The scenes of Ari interacting with his collaborators have a surprising emotional heft. Slade and Winkler show enormous respect for this struggling musician and immense empathy for his circumstances as well as an uncanny ability to translate Ari’s complicated ideas to music that can be read and played by other musicians and which, more important, brings Ari immense pleasure. Listen to them to talk to each other in short musical phrases and rhythms and you can grasp the uniqueness of their connection.
Ari does get his wish to do something meaningful and create a legacy in a work intended to be accompanied by home movies of his family.

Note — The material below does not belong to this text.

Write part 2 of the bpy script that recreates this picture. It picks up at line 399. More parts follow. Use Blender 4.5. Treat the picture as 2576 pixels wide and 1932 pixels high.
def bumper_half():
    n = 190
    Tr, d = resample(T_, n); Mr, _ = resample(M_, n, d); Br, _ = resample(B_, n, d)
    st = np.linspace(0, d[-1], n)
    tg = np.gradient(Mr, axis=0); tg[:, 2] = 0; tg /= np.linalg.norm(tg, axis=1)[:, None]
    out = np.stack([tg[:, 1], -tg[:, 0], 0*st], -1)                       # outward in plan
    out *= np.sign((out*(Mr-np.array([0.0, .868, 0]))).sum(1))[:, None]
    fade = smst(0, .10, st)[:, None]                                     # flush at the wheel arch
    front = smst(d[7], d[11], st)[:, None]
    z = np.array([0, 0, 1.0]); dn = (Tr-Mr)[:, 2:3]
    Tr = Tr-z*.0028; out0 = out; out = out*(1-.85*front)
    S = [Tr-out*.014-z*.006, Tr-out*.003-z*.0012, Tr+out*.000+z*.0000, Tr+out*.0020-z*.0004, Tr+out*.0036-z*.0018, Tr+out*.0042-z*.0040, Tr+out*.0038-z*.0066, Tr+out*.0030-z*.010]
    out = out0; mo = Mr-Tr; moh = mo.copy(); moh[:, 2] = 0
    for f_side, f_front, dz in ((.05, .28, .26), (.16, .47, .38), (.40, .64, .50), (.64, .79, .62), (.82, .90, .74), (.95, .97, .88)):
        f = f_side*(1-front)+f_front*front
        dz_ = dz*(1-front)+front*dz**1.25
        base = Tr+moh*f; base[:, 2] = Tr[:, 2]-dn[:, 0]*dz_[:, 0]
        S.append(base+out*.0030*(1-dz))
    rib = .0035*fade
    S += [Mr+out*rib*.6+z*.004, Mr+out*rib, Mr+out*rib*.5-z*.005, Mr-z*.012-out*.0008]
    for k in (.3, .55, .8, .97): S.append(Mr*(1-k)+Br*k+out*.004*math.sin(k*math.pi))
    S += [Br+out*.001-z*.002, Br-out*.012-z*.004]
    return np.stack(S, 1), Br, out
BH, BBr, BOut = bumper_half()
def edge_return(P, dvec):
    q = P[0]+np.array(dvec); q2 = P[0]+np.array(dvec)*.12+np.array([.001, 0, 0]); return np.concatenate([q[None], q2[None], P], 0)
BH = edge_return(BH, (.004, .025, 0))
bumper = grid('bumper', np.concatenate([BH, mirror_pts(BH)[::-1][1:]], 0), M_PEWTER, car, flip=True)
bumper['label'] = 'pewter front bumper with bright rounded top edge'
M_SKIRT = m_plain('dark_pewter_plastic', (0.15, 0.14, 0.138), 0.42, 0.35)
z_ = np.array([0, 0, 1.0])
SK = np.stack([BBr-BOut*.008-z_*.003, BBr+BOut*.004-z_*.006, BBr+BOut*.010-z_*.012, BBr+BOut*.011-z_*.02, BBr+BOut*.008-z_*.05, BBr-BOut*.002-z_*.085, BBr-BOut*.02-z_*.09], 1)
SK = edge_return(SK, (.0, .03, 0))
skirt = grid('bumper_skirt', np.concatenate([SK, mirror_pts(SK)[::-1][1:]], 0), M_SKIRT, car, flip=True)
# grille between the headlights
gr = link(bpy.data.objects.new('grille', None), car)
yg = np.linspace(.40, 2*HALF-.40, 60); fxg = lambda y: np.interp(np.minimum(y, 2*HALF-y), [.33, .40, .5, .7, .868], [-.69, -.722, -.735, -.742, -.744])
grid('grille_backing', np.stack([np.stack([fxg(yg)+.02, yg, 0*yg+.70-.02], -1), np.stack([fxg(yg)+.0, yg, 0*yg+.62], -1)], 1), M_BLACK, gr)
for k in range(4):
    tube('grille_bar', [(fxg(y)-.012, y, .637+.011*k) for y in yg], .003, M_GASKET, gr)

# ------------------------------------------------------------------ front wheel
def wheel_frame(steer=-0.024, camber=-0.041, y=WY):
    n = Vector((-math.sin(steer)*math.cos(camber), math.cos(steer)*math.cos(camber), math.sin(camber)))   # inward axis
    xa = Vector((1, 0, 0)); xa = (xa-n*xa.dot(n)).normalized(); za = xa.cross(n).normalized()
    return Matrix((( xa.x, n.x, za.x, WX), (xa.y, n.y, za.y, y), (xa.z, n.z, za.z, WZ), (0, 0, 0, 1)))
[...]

But Ari’s Theme is not a feel-good piece about a gifted man struck down by an illness who rises above it. For one thing, Ari can be proud of his work but still longs to fall in love, something which, given that his health restrictions restrict his social life, is unlikely to happen. And the notion that his life will be cut short that hangs over the narrative adds to the sadness.
Ari’s music plays throughout the film. It’s brooding and beautiful, epic and tender, the perfect soundtrack for a documentary that is all of those things.